From the death of Peter the Great to the beginning of Catherine the Great's reign, Moscow throne was occupied by six different monarchs who came to power after dirty palace intrigues and palace revolutions. Two of them - Ivan Antonovich and Peter III - were deposed by force and assassinated. This period was the time of political instability, when the country was mostly ruled by women and minors (so-called "The Petticoat Period"). They all thought little of country's prosperity, paying attention to balls, luxury and fun; although that was good for Russian architecture: many palaces were built and some interesting architectural tendencies were introduced. That concerned mostly St.Petersburg as monarchs preferred to live in this Europeanized city. Only Elizabeth the First (1741-1761), daughter of Peter the Great, decided to live in Moscow periodically, presenting the former capital with a flurry of new buildings. This fun-loving empress is also the one to thank for the foundation of Moscow State University in 1755, the first University in Russia.
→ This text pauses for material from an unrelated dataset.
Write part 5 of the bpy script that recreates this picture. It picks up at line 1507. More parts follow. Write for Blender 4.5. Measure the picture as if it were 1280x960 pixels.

She was guided by Russia's 18th-century Renaissance man Mikhail Lomonosov, the poet and the scientist in one.

Catherine the Great

In 1762 the wife of Peter III, a German princess, planned a conspiracy, as a result of which her husband was dethroned and killed. Under the name of Catherine II she proved herself as an energetic and intelligent leader. She was one of the most educated monarchs of her time, art and literature lover, even Voltaire and Didro were among her correspondents. Catherine the Great was known to share views of the Enlightenment ideologists, but in fact she was an adherent of Absolutism, Russia under Catherine the Great became a perfect example of an absolute monarchy. Catherine aimed to continue the centralization of power using rough methods, she liquidated self-government in the Ukraine, suppressed many peasant rebellions (Pugachev's Rebellion for example), made territorial gains at the expense of Turkey and Poland. At the same time she carried out a progressive reform of education in Russia, reform of Russia's legal system and some other innovations.